→ **Work to be completed**
Copy each line of the data below with the word "objects".

→ **Data excerpt**
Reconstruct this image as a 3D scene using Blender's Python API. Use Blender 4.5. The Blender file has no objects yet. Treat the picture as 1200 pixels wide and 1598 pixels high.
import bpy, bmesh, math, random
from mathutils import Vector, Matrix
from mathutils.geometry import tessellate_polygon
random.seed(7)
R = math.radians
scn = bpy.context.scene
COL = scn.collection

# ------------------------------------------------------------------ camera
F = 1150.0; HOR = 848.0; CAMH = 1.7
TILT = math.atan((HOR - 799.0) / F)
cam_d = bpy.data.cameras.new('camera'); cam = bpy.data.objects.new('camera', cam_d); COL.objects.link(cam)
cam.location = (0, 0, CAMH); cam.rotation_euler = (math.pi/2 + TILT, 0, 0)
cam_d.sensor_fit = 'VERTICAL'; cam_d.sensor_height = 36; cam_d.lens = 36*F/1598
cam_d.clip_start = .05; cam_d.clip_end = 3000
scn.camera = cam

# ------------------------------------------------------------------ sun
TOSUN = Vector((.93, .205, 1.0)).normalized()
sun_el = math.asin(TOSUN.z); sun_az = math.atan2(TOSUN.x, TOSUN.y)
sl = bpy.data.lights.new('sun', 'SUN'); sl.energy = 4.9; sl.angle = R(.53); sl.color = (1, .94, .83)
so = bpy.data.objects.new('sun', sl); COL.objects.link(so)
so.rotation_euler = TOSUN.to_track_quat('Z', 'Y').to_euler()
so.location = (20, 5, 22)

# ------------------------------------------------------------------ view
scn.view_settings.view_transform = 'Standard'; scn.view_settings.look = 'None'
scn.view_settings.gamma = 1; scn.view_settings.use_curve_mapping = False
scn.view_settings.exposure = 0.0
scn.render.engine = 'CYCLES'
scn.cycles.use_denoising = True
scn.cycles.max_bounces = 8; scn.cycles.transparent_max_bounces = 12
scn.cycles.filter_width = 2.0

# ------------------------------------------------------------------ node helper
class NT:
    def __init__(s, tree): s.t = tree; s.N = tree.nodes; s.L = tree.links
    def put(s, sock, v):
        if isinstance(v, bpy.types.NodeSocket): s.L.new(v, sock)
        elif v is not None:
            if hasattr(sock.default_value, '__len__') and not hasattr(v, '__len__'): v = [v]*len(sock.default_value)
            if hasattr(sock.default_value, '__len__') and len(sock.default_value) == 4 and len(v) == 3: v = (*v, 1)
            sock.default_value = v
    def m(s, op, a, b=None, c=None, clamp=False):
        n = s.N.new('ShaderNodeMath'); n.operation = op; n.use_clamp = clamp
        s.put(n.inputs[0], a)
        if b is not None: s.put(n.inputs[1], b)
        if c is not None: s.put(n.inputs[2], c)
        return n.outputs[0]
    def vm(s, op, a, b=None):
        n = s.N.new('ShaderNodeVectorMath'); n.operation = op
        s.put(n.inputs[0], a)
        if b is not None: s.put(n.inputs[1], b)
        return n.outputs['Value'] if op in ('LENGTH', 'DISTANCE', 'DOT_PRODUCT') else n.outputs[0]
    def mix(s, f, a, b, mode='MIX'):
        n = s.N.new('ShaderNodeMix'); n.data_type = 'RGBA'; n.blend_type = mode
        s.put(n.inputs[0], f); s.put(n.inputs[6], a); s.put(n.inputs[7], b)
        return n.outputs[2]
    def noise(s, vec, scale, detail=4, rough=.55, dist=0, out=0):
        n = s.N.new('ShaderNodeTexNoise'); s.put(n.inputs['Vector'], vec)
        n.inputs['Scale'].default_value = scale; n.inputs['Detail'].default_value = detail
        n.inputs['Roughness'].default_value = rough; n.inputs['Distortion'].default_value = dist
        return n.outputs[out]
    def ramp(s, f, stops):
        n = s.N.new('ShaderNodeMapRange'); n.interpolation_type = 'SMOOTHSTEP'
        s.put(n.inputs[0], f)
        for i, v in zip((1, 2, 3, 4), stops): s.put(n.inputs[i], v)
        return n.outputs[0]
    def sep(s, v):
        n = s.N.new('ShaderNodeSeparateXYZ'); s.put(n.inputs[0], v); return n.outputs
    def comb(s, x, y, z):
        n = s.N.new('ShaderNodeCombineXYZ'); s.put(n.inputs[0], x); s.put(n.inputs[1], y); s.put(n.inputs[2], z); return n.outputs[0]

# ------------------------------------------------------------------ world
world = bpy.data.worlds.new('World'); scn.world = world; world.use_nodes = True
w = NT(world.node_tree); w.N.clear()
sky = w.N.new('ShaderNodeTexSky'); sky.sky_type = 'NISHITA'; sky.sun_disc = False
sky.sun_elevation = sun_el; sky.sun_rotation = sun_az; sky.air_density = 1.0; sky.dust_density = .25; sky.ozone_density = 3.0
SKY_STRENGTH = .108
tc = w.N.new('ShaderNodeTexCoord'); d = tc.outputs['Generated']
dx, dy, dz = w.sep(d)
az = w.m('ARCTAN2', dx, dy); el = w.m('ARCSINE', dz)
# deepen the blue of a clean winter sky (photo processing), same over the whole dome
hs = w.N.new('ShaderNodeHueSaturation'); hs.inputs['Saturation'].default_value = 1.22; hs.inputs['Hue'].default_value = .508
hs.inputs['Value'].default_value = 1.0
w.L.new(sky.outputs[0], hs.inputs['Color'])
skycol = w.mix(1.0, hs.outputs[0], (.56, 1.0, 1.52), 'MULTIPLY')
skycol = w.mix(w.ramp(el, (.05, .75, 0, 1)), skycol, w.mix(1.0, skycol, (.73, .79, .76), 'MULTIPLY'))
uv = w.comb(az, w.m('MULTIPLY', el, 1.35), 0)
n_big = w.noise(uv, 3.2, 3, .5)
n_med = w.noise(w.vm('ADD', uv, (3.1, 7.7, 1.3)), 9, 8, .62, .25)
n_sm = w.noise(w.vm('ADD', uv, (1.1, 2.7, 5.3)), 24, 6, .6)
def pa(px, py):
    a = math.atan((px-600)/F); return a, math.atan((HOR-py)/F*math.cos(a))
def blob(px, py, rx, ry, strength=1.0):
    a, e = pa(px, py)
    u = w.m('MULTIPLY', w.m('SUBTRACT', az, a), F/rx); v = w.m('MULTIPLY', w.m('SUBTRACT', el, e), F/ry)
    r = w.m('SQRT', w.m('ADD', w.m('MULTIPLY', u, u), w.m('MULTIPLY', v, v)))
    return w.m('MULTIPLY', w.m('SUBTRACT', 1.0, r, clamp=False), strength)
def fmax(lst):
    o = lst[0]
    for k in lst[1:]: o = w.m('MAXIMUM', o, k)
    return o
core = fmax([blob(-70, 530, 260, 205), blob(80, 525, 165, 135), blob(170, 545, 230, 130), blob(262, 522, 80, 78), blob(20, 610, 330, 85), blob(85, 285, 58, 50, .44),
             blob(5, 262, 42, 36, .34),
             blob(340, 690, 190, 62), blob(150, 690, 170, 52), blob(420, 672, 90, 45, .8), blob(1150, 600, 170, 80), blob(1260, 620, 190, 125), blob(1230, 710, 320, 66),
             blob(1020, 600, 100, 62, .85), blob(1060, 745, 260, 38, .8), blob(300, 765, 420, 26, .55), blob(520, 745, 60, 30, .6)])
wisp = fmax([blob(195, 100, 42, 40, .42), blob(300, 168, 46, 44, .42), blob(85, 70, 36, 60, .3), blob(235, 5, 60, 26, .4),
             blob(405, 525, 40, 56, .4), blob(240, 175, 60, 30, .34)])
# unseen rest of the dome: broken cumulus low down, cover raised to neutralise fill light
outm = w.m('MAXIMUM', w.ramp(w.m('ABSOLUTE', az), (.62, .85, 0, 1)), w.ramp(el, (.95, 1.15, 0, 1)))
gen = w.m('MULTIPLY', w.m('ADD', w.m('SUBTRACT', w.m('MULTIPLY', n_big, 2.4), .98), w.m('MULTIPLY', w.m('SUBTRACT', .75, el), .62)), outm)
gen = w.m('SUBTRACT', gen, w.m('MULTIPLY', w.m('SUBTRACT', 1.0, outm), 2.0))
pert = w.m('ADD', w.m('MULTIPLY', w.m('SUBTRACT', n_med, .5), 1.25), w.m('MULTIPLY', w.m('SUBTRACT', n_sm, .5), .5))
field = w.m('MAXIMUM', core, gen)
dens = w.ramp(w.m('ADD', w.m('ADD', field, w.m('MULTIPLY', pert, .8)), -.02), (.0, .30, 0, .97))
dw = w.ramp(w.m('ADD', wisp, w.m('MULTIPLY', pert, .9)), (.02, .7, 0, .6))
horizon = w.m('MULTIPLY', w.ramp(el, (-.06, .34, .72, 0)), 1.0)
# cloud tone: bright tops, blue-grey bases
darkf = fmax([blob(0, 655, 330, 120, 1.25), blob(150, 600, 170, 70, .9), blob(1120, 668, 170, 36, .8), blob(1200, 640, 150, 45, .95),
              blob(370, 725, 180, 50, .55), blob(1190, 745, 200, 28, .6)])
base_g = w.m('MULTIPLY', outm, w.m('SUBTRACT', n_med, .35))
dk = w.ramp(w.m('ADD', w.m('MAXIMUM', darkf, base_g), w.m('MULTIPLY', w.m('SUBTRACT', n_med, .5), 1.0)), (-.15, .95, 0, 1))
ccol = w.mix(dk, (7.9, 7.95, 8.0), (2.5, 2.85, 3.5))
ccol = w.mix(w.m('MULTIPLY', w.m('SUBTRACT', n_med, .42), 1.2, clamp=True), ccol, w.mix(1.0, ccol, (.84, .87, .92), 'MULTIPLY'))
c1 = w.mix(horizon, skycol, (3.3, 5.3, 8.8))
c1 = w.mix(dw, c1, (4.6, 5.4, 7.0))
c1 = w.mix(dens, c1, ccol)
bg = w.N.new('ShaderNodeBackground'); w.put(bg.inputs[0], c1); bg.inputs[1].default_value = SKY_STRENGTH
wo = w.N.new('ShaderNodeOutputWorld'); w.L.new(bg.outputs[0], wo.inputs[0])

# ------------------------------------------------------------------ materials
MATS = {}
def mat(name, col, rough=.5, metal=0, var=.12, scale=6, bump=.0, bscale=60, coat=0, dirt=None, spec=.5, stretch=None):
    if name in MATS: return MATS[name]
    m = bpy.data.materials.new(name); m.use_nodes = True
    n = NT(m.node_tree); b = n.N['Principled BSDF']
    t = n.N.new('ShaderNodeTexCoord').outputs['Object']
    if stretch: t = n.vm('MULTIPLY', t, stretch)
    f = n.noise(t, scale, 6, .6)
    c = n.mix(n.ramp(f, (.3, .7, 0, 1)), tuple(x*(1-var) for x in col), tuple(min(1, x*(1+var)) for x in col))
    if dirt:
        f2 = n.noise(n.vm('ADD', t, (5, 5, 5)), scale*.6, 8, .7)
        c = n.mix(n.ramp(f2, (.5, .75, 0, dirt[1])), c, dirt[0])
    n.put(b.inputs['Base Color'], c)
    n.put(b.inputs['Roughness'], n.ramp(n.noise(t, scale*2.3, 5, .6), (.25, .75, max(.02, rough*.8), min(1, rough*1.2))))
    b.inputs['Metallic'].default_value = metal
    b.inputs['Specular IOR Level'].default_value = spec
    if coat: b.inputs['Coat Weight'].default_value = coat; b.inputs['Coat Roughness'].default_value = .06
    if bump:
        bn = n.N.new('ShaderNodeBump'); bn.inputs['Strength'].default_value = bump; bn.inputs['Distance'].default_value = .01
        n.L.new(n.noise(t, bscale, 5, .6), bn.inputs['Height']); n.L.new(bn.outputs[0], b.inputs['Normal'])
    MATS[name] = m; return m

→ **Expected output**
Reconstruct this image as a 3D scene using Blender's Python API. Use Blender 4.5. The Blender file has no objects yet. Treat the picture as 1200 pixels wide and 1598 pixels high.
cam_d = bpy.data.cameras.new('camera'); cam = bpy.data.objects.new('camera', cam_d); COL.objects.link(cam)
so = bpy.data.objects.new('sun', sl); COL.objects.link(so)